The ashes of Female WWII pilots are finally to be allowed internment at Arlington National Cemetery. The change is the result of a bill that President Obama signed into law on Friday, writes CNN. The bill, introduced by Sen. Barbara Mikulski of Maryland, allows for “the ashes of woman (sic) who flew in the Women Airforce Service Pilots program (WASP) to be laid to rest at the military cemetery.” The burials are authorized to be accompanied by full military honors.

WASP veterans were first granted rights to an Arlington burial in 2002. However, that privilege ended in 2015 after “then-Army Secretary John McHugh revoked that right after lawyers determined that those in the WASP program, listed as ‘active duty designees,’ did not meet Army eligibility rules.” In a statement, Mikulski disagreed.

“Today we have righted a terrible wrong so Women Airforce Service Pilots can once and for all be laid to rest alongside our nation’s patriots at Arlington National Cemetery. If they were good enough to fly for our country, risk their lives and earn the Congressional Gold Medal, they should be good enough for Arlington.”

The case for the female WWII pilots was pushed by Tiffany Miller, whose grandmother Danforth Harmon was a proud WASP. Miller “launched an online petition last year” to have Harmon’s ashes interred at Arlington, and the signing of the new bill was “‘overwhelming'” to her.

“It was [Harmon’s] last wish to be in Arlington. We haven’t been able to hold a funeral for her because we wanted to honor that wish.”

The WASP program was created by General Henry “Hap” Arnold in 1943. The Army needed its male flyers in combat, so female pilots “flew aircraft from factories to bases and points of embarkation, and ferried officials around the country among other tasks…”

[Photo by Associated Press/AP Images]
[Photo by Associated Press/AP Images]
As noted by The Wall Street Journal, the Female WWII pilots “had to pay their own way through basic training and buy their own dress uniforms, though they were paid as civil servants. During their service, 38 women died.”

In 1977, President Jimmy Carter “signed a law declaring the women to have been active duty service members and granting them veterans’ status, though with fewer privileges than other vets.” Although the Air Force has been a separate branch of the service since 1947, female recruits still served separately under the Women in the Air Force (WAF) program until 1976 when women were integrated into the Air Force proper.

It is appropriate that the female WWII pilots have finally been granted burial rights in 2016, as women in the USAF were finally able to serve in any combat position from this year. There are “104 WASPs still living, according to the National WASP WWII Museum in Sweetwater, Texas.”

Although President Obama made no comment on the signing of the bill, Secretary of the Army Eric Fanning made a statement.

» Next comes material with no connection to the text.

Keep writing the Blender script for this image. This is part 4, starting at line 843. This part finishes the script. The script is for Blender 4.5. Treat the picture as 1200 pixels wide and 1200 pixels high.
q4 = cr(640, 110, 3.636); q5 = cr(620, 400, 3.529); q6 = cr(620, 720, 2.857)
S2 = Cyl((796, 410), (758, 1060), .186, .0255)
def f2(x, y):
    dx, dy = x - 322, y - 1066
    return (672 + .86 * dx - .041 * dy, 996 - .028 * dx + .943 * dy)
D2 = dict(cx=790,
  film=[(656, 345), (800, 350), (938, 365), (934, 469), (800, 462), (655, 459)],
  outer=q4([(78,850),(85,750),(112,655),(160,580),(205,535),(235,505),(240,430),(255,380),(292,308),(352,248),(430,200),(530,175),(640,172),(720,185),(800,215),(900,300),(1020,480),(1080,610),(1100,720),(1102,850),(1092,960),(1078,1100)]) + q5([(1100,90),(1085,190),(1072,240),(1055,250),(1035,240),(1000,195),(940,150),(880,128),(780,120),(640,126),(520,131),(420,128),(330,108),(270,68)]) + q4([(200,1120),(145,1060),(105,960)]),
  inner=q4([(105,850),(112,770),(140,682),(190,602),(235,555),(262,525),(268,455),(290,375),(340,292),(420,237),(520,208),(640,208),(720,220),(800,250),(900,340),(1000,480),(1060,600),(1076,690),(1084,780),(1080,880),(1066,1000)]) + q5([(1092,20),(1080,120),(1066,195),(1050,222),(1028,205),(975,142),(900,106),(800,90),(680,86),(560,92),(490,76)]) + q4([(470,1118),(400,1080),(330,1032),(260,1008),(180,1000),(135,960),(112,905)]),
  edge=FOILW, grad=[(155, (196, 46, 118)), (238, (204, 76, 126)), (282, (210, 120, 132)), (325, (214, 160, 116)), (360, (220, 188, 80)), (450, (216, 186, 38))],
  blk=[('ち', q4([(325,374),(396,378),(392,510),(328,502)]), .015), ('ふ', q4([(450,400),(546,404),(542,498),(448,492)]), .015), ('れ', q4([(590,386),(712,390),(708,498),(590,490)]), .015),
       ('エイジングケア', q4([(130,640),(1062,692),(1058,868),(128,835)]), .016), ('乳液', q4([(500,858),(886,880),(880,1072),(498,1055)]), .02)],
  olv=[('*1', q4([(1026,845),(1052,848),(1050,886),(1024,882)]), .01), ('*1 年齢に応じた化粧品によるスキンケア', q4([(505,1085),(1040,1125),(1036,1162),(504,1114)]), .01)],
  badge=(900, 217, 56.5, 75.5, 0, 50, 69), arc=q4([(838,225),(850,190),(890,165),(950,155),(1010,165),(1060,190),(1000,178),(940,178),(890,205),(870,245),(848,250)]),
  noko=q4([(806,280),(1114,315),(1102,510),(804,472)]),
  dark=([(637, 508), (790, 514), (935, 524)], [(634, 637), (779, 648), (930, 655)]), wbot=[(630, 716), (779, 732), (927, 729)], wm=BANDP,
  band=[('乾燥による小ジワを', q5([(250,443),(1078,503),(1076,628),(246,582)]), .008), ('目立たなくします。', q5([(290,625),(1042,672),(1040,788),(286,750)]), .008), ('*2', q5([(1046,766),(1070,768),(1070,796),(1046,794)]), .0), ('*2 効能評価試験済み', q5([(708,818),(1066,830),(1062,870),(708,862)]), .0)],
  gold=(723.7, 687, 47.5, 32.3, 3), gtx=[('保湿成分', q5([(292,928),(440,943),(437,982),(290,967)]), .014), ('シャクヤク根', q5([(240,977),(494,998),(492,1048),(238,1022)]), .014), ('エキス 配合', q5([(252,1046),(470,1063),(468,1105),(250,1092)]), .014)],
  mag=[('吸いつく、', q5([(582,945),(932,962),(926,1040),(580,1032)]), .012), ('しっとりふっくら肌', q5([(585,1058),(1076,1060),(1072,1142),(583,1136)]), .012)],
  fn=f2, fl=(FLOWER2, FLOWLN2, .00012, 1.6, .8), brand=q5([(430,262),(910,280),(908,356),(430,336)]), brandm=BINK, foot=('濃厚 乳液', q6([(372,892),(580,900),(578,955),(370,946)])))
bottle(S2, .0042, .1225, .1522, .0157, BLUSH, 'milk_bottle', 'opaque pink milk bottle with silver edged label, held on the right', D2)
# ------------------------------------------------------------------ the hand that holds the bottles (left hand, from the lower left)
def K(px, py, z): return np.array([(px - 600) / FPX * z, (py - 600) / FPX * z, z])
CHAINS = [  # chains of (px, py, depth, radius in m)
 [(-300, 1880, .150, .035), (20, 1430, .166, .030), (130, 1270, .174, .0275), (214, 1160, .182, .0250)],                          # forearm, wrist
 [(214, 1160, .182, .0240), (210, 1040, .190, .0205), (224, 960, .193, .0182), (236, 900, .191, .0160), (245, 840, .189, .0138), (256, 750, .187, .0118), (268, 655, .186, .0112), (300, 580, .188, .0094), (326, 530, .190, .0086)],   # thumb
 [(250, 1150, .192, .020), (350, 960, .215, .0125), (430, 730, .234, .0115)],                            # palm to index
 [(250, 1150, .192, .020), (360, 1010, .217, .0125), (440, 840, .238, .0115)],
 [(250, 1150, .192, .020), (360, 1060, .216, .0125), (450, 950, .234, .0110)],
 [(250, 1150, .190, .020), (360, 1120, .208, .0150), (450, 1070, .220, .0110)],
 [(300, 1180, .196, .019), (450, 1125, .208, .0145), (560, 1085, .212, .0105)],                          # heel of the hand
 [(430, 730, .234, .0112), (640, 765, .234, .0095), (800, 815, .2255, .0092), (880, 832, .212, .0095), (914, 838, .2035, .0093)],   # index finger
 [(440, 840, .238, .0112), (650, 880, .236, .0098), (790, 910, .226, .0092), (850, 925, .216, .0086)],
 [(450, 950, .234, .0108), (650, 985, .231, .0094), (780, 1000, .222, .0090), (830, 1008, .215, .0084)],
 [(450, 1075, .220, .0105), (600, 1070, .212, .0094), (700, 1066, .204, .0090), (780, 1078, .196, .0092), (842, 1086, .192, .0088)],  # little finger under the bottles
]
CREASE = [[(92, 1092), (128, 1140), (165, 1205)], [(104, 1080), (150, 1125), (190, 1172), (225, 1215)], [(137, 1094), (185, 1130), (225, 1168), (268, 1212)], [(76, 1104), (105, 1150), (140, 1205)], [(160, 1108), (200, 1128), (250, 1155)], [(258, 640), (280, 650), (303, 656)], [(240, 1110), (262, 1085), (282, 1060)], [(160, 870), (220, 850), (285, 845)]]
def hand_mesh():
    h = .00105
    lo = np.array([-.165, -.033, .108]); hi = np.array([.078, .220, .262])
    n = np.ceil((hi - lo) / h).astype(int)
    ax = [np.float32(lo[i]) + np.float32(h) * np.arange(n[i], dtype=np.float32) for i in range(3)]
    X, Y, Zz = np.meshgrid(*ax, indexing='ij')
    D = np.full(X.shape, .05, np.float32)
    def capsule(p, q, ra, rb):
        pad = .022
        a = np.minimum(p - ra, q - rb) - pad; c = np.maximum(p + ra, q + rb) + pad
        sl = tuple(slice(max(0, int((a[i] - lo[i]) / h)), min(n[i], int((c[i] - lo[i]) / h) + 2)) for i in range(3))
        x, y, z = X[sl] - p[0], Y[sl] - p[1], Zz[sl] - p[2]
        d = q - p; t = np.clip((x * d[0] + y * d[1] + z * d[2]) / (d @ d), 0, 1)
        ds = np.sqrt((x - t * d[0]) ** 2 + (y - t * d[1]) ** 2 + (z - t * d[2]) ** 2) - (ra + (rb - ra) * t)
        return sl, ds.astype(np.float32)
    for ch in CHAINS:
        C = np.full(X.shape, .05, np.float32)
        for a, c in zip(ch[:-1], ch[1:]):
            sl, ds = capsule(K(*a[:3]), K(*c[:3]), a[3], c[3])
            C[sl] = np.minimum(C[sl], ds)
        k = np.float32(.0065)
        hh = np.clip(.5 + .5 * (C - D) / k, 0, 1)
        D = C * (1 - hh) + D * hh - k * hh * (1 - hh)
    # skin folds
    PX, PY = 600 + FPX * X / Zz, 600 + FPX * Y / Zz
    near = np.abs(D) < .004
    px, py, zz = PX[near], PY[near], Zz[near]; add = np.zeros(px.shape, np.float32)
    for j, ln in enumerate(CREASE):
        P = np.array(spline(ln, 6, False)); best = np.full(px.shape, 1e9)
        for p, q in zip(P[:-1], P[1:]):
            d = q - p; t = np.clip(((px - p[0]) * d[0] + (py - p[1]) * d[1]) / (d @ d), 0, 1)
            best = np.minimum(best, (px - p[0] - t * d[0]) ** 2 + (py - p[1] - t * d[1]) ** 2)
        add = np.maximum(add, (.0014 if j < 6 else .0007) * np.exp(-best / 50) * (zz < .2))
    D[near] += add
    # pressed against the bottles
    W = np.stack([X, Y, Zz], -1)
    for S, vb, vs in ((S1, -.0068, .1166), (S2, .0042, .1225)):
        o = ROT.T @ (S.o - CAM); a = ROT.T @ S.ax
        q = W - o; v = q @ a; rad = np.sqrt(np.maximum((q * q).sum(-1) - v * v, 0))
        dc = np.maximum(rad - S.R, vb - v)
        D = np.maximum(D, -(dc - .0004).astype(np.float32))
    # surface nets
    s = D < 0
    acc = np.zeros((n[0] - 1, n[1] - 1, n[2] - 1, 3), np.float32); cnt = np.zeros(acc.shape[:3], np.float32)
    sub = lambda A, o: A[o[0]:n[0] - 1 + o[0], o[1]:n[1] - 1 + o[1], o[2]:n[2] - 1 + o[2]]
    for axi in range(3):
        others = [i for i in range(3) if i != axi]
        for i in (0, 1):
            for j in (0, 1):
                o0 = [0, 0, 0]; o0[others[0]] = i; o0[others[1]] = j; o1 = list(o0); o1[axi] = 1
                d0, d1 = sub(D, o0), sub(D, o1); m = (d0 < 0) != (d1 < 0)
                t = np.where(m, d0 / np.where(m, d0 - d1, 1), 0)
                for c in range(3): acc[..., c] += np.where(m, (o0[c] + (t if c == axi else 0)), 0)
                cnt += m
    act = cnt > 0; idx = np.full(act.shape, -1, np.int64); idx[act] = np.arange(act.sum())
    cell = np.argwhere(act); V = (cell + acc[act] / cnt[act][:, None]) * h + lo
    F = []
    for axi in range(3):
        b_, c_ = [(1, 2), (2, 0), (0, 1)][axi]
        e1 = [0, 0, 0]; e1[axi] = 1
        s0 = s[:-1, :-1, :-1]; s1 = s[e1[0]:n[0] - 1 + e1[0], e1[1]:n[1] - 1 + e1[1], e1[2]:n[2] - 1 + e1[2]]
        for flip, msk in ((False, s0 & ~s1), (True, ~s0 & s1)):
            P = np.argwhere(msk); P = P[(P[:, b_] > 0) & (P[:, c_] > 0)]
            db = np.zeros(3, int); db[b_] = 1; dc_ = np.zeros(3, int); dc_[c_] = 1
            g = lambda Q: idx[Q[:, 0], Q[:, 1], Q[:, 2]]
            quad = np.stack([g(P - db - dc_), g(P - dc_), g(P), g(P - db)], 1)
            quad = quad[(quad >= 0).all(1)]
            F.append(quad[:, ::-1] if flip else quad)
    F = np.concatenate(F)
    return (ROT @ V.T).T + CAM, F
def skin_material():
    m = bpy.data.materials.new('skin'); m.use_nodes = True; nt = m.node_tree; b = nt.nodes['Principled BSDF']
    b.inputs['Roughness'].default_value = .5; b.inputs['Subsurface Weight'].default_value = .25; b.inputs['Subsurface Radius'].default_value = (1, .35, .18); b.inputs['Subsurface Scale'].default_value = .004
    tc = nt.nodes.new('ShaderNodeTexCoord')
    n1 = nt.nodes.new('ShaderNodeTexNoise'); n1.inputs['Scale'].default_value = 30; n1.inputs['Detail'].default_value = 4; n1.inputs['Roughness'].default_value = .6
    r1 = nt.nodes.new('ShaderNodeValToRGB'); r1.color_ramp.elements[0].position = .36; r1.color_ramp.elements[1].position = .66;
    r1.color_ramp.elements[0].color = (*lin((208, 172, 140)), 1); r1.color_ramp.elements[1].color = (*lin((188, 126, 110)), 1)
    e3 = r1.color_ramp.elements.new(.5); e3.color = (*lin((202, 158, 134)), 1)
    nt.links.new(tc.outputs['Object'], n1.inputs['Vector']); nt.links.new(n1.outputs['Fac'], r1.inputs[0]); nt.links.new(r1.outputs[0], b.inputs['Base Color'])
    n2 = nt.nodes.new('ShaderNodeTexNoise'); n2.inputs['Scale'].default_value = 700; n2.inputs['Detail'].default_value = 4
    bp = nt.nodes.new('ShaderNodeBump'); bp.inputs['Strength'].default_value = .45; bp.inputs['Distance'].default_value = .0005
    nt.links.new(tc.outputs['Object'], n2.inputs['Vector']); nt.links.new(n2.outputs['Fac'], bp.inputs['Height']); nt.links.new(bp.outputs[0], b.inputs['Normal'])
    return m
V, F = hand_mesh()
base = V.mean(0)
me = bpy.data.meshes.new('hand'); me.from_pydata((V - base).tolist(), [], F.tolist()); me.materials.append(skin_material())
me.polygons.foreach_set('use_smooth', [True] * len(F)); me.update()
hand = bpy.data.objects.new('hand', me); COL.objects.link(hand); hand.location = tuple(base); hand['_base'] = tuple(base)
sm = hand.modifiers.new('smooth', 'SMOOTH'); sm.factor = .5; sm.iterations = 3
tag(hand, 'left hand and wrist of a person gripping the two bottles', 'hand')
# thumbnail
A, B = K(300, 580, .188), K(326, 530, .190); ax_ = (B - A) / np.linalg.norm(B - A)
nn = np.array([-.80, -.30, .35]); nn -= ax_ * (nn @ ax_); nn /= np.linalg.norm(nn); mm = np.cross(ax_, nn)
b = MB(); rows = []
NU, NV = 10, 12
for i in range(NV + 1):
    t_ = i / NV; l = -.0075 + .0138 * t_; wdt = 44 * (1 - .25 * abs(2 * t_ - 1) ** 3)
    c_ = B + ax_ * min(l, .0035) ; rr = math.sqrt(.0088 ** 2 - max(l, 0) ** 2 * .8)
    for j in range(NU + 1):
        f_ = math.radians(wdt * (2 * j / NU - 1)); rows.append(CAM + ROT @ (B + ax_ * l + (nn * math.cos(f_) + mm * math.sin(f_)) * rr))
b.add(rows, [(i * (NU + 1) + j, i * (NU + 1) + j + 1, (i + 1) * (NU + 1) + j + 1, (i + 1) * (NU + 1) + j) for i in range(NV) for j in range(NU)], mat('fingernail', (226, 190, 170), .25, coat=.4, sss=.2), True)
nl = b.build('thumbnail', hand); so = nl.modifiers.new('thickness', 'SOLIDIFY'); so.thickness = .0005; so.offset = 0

“‘It is fitting these individuals should be duly honored with the opportunity to choose America’s most-hallowed military shrine as a final resting place. It is nothing less than they deserve—the recognition of a grateful nation.'”

[Photo by Manuel Balce Ceneta/AP Images]
[Photo by Manuel Balce Ceneta/AP Images]
The female WWII pilots burial rights were originally revoked in part due to the space shortage at Arlington. The cemetery is much more than a hallowed burial ground, it is the site of over 30 memorials and a place of pilgrimage. Hundreds of famous people from President Kennedy to Joe Louis to the Challenger crew — all with ties to the military — are buried there.

According to NPR, the 150-year-old cemetery site would have run out of room this year if not for last year’s “new columbarium [which] added 200 spots.” Arlington, which sits next to Fort Myer and the Iwo Jima Memorial across the river from Washington, D.C., might be short on room, but it has just a little space left for the brave female WWII pilots of WASP. Finally.